Where have I heard something similar before? In the landmark 1954 U.S. Supreme Court case Brown Vs. Board of Education in which the Board of Education in Topeka, Kansas, tried to make the argument that it was okay to segregate black students from white students in learning facilities that were separate but equal. That "separate but equal" spin didn't fly with black people then -- nor with the Supreme Court, which unanimously ruled that "separate educational facilities are inherently inequal" -- and it shouldn't fly with any gay person with any intellectual capacity.

I've also heard the argument that the nature and dynamics of straight relationships and gay relationships are different (duh!), and the straight institution of marriage simply doesn't fit into gay culture. Now let's consider this for a second. For decades, gay people have been saying to homophobic straight people, "What happens in our bedroom is none of your business!" So is what happens in those bedrooms, in those relationships, the concern of gay-marriage opponents, whether straight or gay? If you don't want your relationship to be defined by "straight" ideals, don't let it. But stay out of mine. In the end, it feels like politicking for the sake of politicking, with no discernible goal beyond distancing gay romance from straight romance, which feels like stepping backward instead of forward.

More and more people around the world are realizing that regardless of where you stand on marriage or on gay people, there just isn't any rational reason to continue denying gay people the same institution of marriage, along with the same title, that straight people enjoy. As Eminem once wisely said, "I think everyone should have the chance to be equally miserable, if they want."

Well, perhaps not completely miserable, for there are great benefits to marriage, which is the only reason why some straight people choose to enter into it. I might actually be able to get behind a general anti-marriage movement on the grounds that "marriage" discriminates against single people, who aren't afforded the same financial and immigration breaks as married people. It's an outdated institution whose symbolic significance has been cheapened by the sheer number of people who casually enter and exit it. But it feels unfair and wrong to single out gay marriage as the greater of two evils.

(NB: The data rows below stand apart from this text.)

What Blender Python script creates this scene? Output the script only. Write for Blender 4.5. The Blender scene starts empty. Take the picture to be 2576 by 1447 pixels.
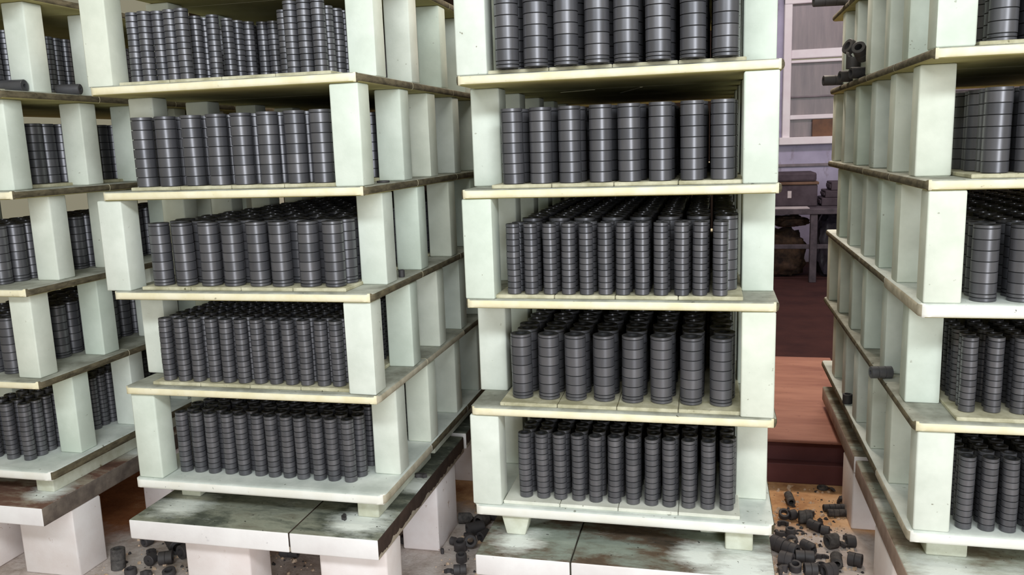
import bpy, bmesh, math, random
from mathutils import Vector, Matrix
random.seed(11)
rnd = random.Random(5)
sc = bpy.context.scene
col = sc.collection

# ------------------------------------------------------------------ camera, world, light, exposure
EYE = 1.318                                   # camera height above the floor
cd = bpy.data.cameras.new('camera')
cd.sensor_width = 36.0
cd.lens = 2073.0 / 2576.0 * 36.0
cd.clip_start = 0.05
cam = bpy.data.objects.new('camera', cd)
col.objects.link(cam)
_D = Vector((499.0, -378.5, 2073.0)).normalized()
_X = Vector((8658.0, 63.5, -2073.0))
_X = (_X - _D * _X.dot(_D)).normalized()
_V = _D.cross(_X)
if _V.y < 0:
    _V = -_V
m = Matrix(((_X.x, -_X.y, -_X.z), (_D.x, -_D.y, -_D.z), (-_V.x, _V.y, _V.z)))
cam.matrix_world = Matrix.Translation((0, 0, EYE)) @ m.to_4x4()
sc.camera = cam

world = bpy.data.worlds.new('hall_light')
sc.world = world
world.use_nodes = True
bg = world.node_tree.nodes['Background']
bg.inputs[0].default_value = (1.0, 0.93, 0.66, 1)
bg.inputs[1].default_value = 0.20

def area(name, loc, target, sx, sy, energy, color):
    ld = bpy.data.lights.new(name, 'AREA')
    ld.shape = 'RECTANGLE'
    ld.size = sx
    ld.size_y = sy
    ld.energy = energy
    ld.color = color
    o = bpy.data.objects.new(name, ld)
    o.location = loc
    d = Vector(target) - Vector(loc)
    o.rotation_euler = d.to_track_quat('-Z', 'Y').to_euler()
    col.objects.link(o)
    return o

area('fluorescent_row_front', (0.15, -0.55, 2.75), (-0.3, 2.05, 1.0), 3.6, 0.35, 72, (0.89, 0.96, 1.0))
area('fill_behind_camera', (2.4, -4.5, 1.50), (-0.4, 2.0, 1.25), 2.0, 2.9, 175, (0.92, 0.97, 1.0))  # broad light added behind the camera for ring highlights and shelf undersides
area('aisle_fill', (0.33, 2.0, 3.4), (0.33, 2.75, 0.0), 1.6, 0.3, 11, (1.0, 0.96, 0.80))  # fill light added to brighten the aisle floor
area('lamp_over_platform', (0.35, 4.4, 2.9), (0.35, 3.7, 0.1), 0.8, 0.3, 44, (1.0, 0.86, 0.74))
area('fluorescent_row_back', (1.2, 6.3, 3.2), (0.9, 8.6, 0.6), 2.4, 0.3, 30, (1.0, 0.86, 0.95))

vs = sc.view_settings
vs.view_transform = 'Standard'
vs.look = 'None'
vs.exposure = 0.36
vs.gamma = 1.0
vs.use_curve_mapping = False

# ------------------------------------------------------------------ materials
def lin(r, g, b):
    f = lambda c: (c / 255.0 / 12.92) if c <= 10 else ((c / 255.0 + 0.055) / 1.055) ** 2.4
    return (f(r), f(g), f(b), 1.0)

def base_mat(name, rough=0.8, spec=0.5):
    mt = bpy.data.materials.new(name)
    mt.use_nodes = True
    nt = mt.node_tree
    b = nt.nodes['Principled BSDF']
    b.inputs['Roughness'].default_value = rough
    b.inputs['Specular IOR Level'].default_value = spec
    return mt, nt, b

def N(nt, kind, **kw):
    n = nt.nodes.new(kind)
    for k, v in kw.items():
        setattr(n, k, v)
    return n

def noise(nt, scale, detail=4.0, rough=0.6, coords='Object', stretch=None, dist=0.0):
    tc = N(nt, 'ShaderNodeTexCoord')
    n = N(nt, 'ShaderNodeTexNoise')
    n.inputs['Scale'].default_value = scale
    n.inputs['Detail'].default_value = detail
    n.inputs['Roughness'].default_value = rough
    n.inputs['Distortion'].default_value = dist
    src = tc.outputs[coords]
    if coords == 'World':
        src = N(nt, 'ShaderNodeNewGeometry').outputs['Position']
    if stretch:
        mp = N(nt, 'ShaderNodeMapping')
        mp.inputs['Scale'].default_value = stretch
        nt.links.new(src, mp.inputs['Vector'])
        src = mp.outputs['Vector']
    nt.links.new(src, n.inputs['Vector'])
    return n.outputs['Fac']

def world_noise(nt, scale, detail=4.0, rough=0.6, stretch=None, dist=0.0):
    g = N(nt, 'ShaderNodeNewGeometry')
    n = N(nt, 'ShaderNodeTexNoise')
    n.inputs['Scale'].default_value = scale
    n.inputs['Detail'].default_value = detail
    n.inputs['Roughness'].default_value = rough
    n.inputs['Distortion'].default_value = dist
    src = g.outputs['Position']
    if stretch:
        mp = N(nt, 'ShaderNodeMapping')
        mp.inputs['Scale'].default_value = stretch
        nt.links.new(src, mp.inputs['Vector'])
        src = mp.outputs['Vector']
    nt.links.new(src, n.inputs['Vector'])
    return n.outputs['Fac']

def ramp(nt, fac, stops):
    r = N(nt, 'ShaderNodeValToRGB')
    el = r.color_ramp.elements
    while len(el) < len(stops):
        el.new(0.5)
    for e, (p, c) in zip(el, stops):
        e.position = p
        e.color = c
    nt.links.new(fac, r.inputs['Fac'])
    return r.outputs['Color']

def mix(nt, fac, a, b, mode='MIX'):
    n = N(nt, 'ShaderNodeMix', data_type='RGBA', blend_type=mode)
    for sock, v in ((n.inputs[0], fac), (n.inputs[6], a), (n.inputs[7], b)):
        if hasattr(v, 'links'):
            nt.links.new(v, sock)
        else:
            sock.default_value = v
    return n.outputs[2]

def bump(nt, b, height, strength=0.3, dist=0.002):
    n = N(nt, 'ShaderNodeBump')
    n.inputs['Strength'].default_value = strength
    n.inputs['Distance'].default_value = dist
    nt.links.new(height, n.inputs['Height'])
    nt.links.new(n.outputs['Normal'], b.inputs['Normal'])

W0 = (0, 0, 0, 1)
W1 = (1, 1, 1, 1)

def mottled(name, c1, c2, scale=14, lo=0.35, hi=0.65, rough=0.85, spots=None, tint=0.0, bumps=0.25,
            stretch=None, spec=0.3, spot_scale=60, spot_at=0.68):
    """base colour mottled between two tones, optional small dark spots and a per-object tint"""
    mt, nt, b = base_mat(name, rough, spec)
    f = world_noise(nt, scale, stretch=stretch)
    c = ramp(nt, f, [(lo, c1), (hi, c2)])
    if tint:
        oi = N(nt, 'ShaderNodeObjectInfo')
        t = ramp(nt, oi.outputs['Random'], [(0.0, (1 - tint, 1 - tint * .45, 1 - tint * .9, 1)), (0.5, (1, 1, 1, 1)),
                                            (1.0, (1, 1 - tint * .12, 1 - tint * .75, 1))])
        c = mix(nt, 1.0, c, t, 'MULTIPLY')
    if spots:
        s = world_noise(nt, spot_scale, detail=2.0)
        k = ramp(nt, s, [(spot_at, W0), (spot_at + 0.05, W1)])
        s2 = world_noise(nt, 5.0)
        k2 = ramp(nt, s2, [(0.45, W0), (0.6, W1)])
        c = mix(nt, mix(nt, 1.0, k, k2, 'MULTIPLY'), c, spots)
    nt.links.new(c, b.inputs['Base Color'])
    if bumps:
        bump(nt, b, world_noise(nt, 180, detail=3), bumps, 0.001)
    return mt

M = {}
M['post'] = mottled('post_ceramic', lin(212, 217, 207), lin(227, 231, 222), 9, spots=lin(140, 138, 120), tint=0.09, rough=0.75, spot_at=0.72)
M['edge'] = mottled('shelf_edge_cream', lin(232, 221, 184), lin(243, 235, 208), 16, spots=lin(92, 84, 62), rough=0.6, spot_at=0.70)
M['edge_white'] = mottled('shelf_edge_white', lin(236, 232, 222), lin(243, 241, 235), 12, spots=lin(60, 58, 55), rough=0.7, spot_at=0.69)
M['side'] = mottled('shelf_side_dirty', lin(78, 71, 56), lin(118, 108, 86), 24, stretch=(1, 1, 3), spots=lin(55, 50, 38), rough=0.85)
M['side_light'] = mottled('shelf_side_beige', lin(170, 160, 140), lin(200, 190, 170), 22, spots=lin(90, 82, 66), rough=0.85)
M['top'] = mottled('shelf_top_dusty', lin(136, 136, 124), lin(186, 187, 176), 11, spots=lin(70, 68, 56), rough=0.85)
M['top_white'] = mottled('shelf_top_powder', lin(196, 202, 196), lin(228, 232, 226), 9, spots=lin(120, 122, 108), rough=0.9)
M['under'] = mottled('shelf_underside', lin(168, 160, 104), lin(190, 182, 128), 6, rough=0.9)
M['tile'] = mottled('setter_tile', lin(168, 162, 132), lin(214, 208, 182), 18, spots=lin(100, 95, 60), rough=0.8)
M['tile_white'] = mottled('setter_tile_pale', lin(214, 214, 200), lin(234, 233, 222), 14, spots=lin(120, 118, 96), rough=0.8)
M['leg'] = mottled('pier_brick', lin(230, 218, 216), lin(241, 233, 233), 7, spots=lin(170, 140, 120), rough=0.9, tint=0.04)
M['block'] = mottled('prop_block', lin(196, 196, 176), lin(220, 222, 208), 14, spots=lin(140, 128, 100), rough=0.9)

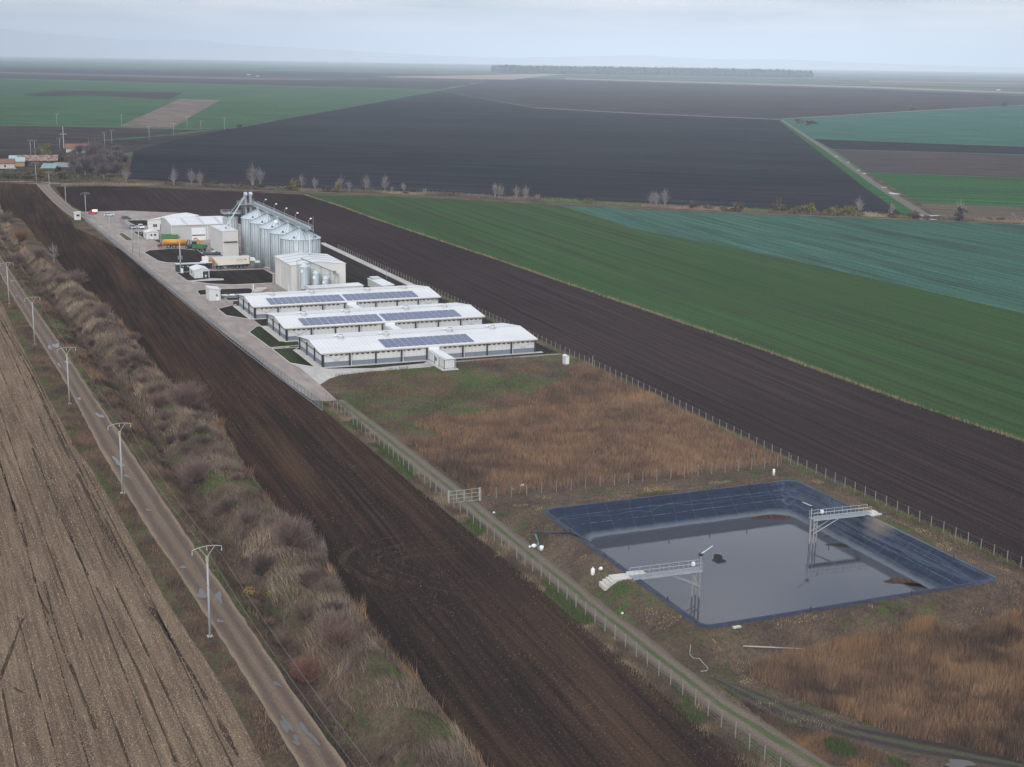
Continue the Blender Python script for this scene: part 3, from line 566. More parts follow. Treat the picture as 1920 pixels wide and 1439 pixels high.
def silo(label, x, y, r, ze, zr, group, nrib=26, name='grain_silo'):
    t = thing(name, label, 'silo', (x, y, 0), group=group)
    MB().lathe([(r+.35,0),(r+.35,.25)], n=40).build('foundation', M['concl'], t, False)
    b = MB().lathe([(r,.25),(r,ze)], n=52).build('shell', M['silo'], t, True)
    st = MB()
    for i in range(nrib):
        a = 2*math.pi*i/nrib; ca, sa = math.cos(a), math.sin(a); st.rod((ca*(r+.06), sa*(r+.06), .25), (ca*(r+.06), sa*(r+.06), ze-.15), .075, n=4)
    st.build('stiffener', M['stiff'], t)
    rf = MB().lathe([(r+.18,ze-.06),(r+.18,ze+.04),(.8,zr),(.8,zr+.35),(.45,zr+.5)], n=52).build('roof', M['siloroof'], t, False)
    rb = MB()
    for i in range(nrib):
        a = 2*math.pi*(i+.5)/nrib; ca, sa = math.cos(a), math.sin(a); rb.rod((ca*(r+.12), sa*(r+.12), ze+.08), (ca*.85, sa*.85, zr+.06), .065, n=4)
    rb.build('roof_rib', M['galvd'], rf)
    for a in (4.1, 5.4, 2.2): MB().cbox((math.cos(a)*r*.9, math.sin(a)*r*.9, ze+(zr-ze)*.14+.3), (.55,.55,.6)).build('roof_vent', M['galvd'], rf)
    return t
SY = [435.2+15.0*k for k in range(5)]
lab = ['nearest big grain silo, directly behind the feed mill hall', 'big grain silo, second from the feed mill hall', 'middle big grain silo of the row of five', 'big grain silo, fourth from the feed mill hall', 'farthest big grain silo, beside the bucket elevator']
for i, y in enumerate(SY): silo(lab[i]+', of galvanised steel', 110.0, y, 6.35, 13.35, 16.55, 'five big grain silos in a row')
hb = silo('small raised steel bin with a railed platform on top, beyond the intake tower', 105.2, 523, 2.75, 10.4, 12.0, None, 16, 'hopper_bin')
pl = MB(); pl.box(-3,3.4,-3,3,12.0,12.12); pf = pl.build('platform', M['galvd'], hb)
rl = MB()
for z in (12.6, 13.2): rl.tube([(-3,-3,z),(3.4,-3,z),(3.4,3,z),(-3,3,z),(-3,-3,z)], .05, 4)
for x, y in [(-3,-3),(0,-3),(3.4,-3),(3.4,0),(3.4,3),(0,3),(-3,3),(-3,0)]: rl.rod((x,y,12.1),(x,y,13.2),.05,n=4)
rl.build('railing', M['galv'], pf)
# ---- bucket elevator and catwalk
t = thing('bucket_elevator', 'grey bucket elevator tower with two rounded heads rising above the silos', 'elevator', (108.4, 506.5, 0))
lt = MB()
for x, y in ((-2,-1.6),(2,-1.6),(2,1.6),(-2,1.6)): lt.rod((x,y,0),(x,y,19),.13,n=4)
zs = [0,3.2,6.4,9.6,12.8,16,19]
for a, b in zip(zs, zs[1:]):
    for p, q in (((-2,-1.6),(2,-1.6)),((2,-1.6),(2,1.6)),((2,1.6),(-2,1.6)),((-2,1.6),(-2,-1.6))):
        lt.rod((*p,a),(*q,b),.07,n=4); lt.rod((*p,b),(*q,b),.08,n=4)
lt.build('lattice_tower', M['galvd'], t)
for dx in (-.75, 1.1):
    MB().box(dx-.38,dx+.38,-.3,.3,.3,20.2).build('leg_casing', M['galv'], t)
    h = MB().xprism([(-.55,20.0),(.55,20.0),(.8,20.6),(.7,21.1),(.3,21.45),(-.3,21.45),(-.7,21.1),(-.8,20.6)], dx-.55, dx+.55).build('head', M['galv'], t)
    MB().rod((dx+.55,0,20.7),(dx+1.0,0,20.7),.3,n=10).build('drive_motor', M['galvd'], h)
p2 = MB(); p2.box(-3.4,2.6,-2.4,2.2,16.9,17.02); pf = p2.build('platform', M['galvd'], t)
rl = MB()
for z in (17.5,18.1): rl.tube([(-3.4,-2.4,z),(2.6,-2.4,z),(2.6,2.2,z),(-3.4,2.2,z),(-3.4,-2.4,z)],.05,4)
for x,y in [(-3.4,-2.4),(-1.4,-2.4),(.6,-2.4),(2.6,-2.4),(2.6,2.2),(-.4,2.2),(-3.4,2.2)]: rl.rod((x,y,17),(x,y,18.1),.05,n=4)
rl.build('railing', M['galv'], pf)
MB().rod((1.6,.5,20),(1.6,.5,26),.05,.02,n=4).build('lightning_rod', M['galvd'], t)
t = thing('conveyor_catwalk', 'long steel conveyor catwalk with railings along the tops of the silos', 'catwalk', (110.6, 424.8, 0)); Lc = 80.0
MB().box(-.85,.85,0,Lc,17.05,17.2).build('deck', M['galvd'], t); MB().box(-.35,.25,.5,Lc,17.2,17.85).build('conveyor_trough', M['galv'], t)
gd = MB()
for x in (-.9,.9):
    gd.box(x-.08,x+.08,0,Lc,16.6,17.05)
    for z in (17.75,18.3): gd.rod((x,0,z),(x,Lc,z),.055,n=4)
for k in range(41):
    for x in (-.9,.9): gd.rod((x,k*2.0,17.05),(x,k*2.0,18.3),.045,n=4)
gd.build('railing', M['galv'], t)
sp_ = MB()
for y in SY:
    yy = y-424.8
    for dx, dy in ((-.7,-.7),(.7,-.7),(.7,.7),(-.7,.7)): sp_.rod((dx-.6,yy+dy,16.4),(dx,yy+dy,17.05),.07,n=4)
    sp_.rod((-.3,yy,17.1),(-.6,yy,16.7),.2,n=8)
sp_.build('support', M['galvd'], t)
MB().rod((.9,.1,13.4),(.9,.1,21.2),.07,n=6).build('mast', M['galvd'], t)
M['lamp'] = paint('white_lamp_housing', (.85,.86,.88), .3, dirt=0)
for k, yy in enumerate((6, 23, 38, 53, 69)):
    l = MB().tube([(.95,yy,17.1),(.95,yy,19.3),(1.5,yy-.5,19.9)],.05,5).build('floodlight', M['galv'], t)
    MB().lathe([(.14,0),(.34,.12),(.34,.3),(.1,.42)],(1.55,yy-.6,19.75),12).build('lamp_head', M['lamp'], l, True)
sph = MB().lathe([(.05,-.62),(.36,-.5),(.6,-.16),(.62,.1),(.45,.42),(.1,.6)],n=16).build('white_ball', M['lamp'], None, True); sph.location = (107.9, 460.2, 15.6); sph.name = 'roof_cap'
tag(sph, 'round white inspection cap on the roof of the middle silo', 'cap')
def spout(name, label, a, b, r, m):
    t = thing(name, label, 'chute', a); d = Vector(b)-Vector(a); o = MB().rod((0,0,0), d, r, n=8).build('pipe', M[m], t); MB().rod(d*.0, d*.02, r*1.5, n=8).build('flange', M['galvd'], o)
    MB().rod(d*.98, d, r*1.5, n=8).build('flange', M['galvd'], o)
spout('grain_chute', 'slanting grain chute from the elevator down to the intake tower roof', (107.4,505.5,20.3), (98.9,500.8,9.2), .22, 'galv')
spout('grain_chute', 'slanting grain chute from the elevator towards the small raised bin', (106.9,506,19.8), (105.0,521,12.6), .2, 'galv')
spout('grain_chute', 'thin pale spout from the end of the catwalk to the feed mill roof', (110.9,427.4,16.9), (109.6,422.5,9.6), .16, 'pipe')
# ---- intake tower
t = thing('intake_tower', 'tall white windowless intake tower between the workshop and the silos', 'tower', (96.1, 492.6, 0)); W_, D_ = 5.6, 23.0; H4 = (8.95, 9.15, 8.6, 8.4)
MB().hexa([(0,0,0),(W_,0,0),(W_,D_,0),(0,D_,0)], [(0,0,H4[0]),(W_,0,H4[1]),(W_,D_,H4[2]),(0,D_,H4[3])]).build('wall', M['cream'], t)
MB().hexa([(-.15,-.15,H4[0]),(W_+.15,-.15,H4[1]),(W_+.15,D_+.1,H4[2]),(-.15,D_+.1,H4[3])], [(-.15,-.15,H4[0]+.15),(W_+.15,-.15,H4[1]+.15),(W_+.15,D_+.1,H4[2]+.15),(-.15,D_+.1,H4[3]+.15)]).build('roof', M['roof'], t)
MB().box(.5,4.9,-.06,-.005,.05,5.2).build('roller_door', ribbed('roller_door', (.60,.59,.58), axis=2, pitch=.5, depth=.03, dirt=.12), t)
MB().box(.3,5.1,-.75,-.01,5.2,5.42).build('awning', M['black'], t)
MB().box(-.08,-.005,-.05,D_,0,.45).build('plinth', M['plinth'], t)
# ---- workshop
t = thing('workshop_hall', 'big grey clad workshop hall with three grey skylight strips on its roof', 'hall', (86.0, 540.8, 0)); W_, D_, R_ = 23.5, 26.2, 13.1
MB().xprism([(0,0),(D_,0),(D_,6.15),(R_,7.25),(0,6.15)], 0, W_).build('wall', M['greyclad'], t)
ro = MB().xprism([(-.3,6.12),(R_,7.27),(D_+.3,6.12),(D_+.3,6.25),(R_,7.40),(-.3,6.25)], -.25, W_+.2).build('roof', M['roof'], t)
for xx in (5.2, 11.8, 18.3): slope_box(MB(), xx, xx+1.1, .1, 6.27, R_-.6, 7.36, .04).build('skylight', M['skylight'], ro)
d = MB().box(7.6,13.0,-.06,-.005,.05,4.9).build('sectional_door', M['white'], t); MB().box(7.75,12.85,-.085,-.05,1.75,2.15).build('door_window', M['glass'], d)
for q in ((-.06,.12,-.08,.0,0,6.1),(13.7,13.9,-.08,-.005,0,6.1)): MB().box(*q).build('corner_trim', M['white'], t)
MB().box(-.3,W_+.2,-.38,-.28,5.98,6.14).build('gutter', M['white'], t)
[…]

Those who are content with their "civil unions" and/or have no interest in walking down the aisle are free not to. I, for one, have no interest in ever being a groom, but that doesn't mean I won't dance at my best friend's wedding and maybe even catch the bouquet. If gay people are going to demand the right to privacy when it comes to what goes on in their bedrooms, they need to extend the same courtesy to what goes on in other people's relationships and how people choose to legally define them. In this case, hypocrisy and bigotry may be separate vices, but their end results are equally intolerable.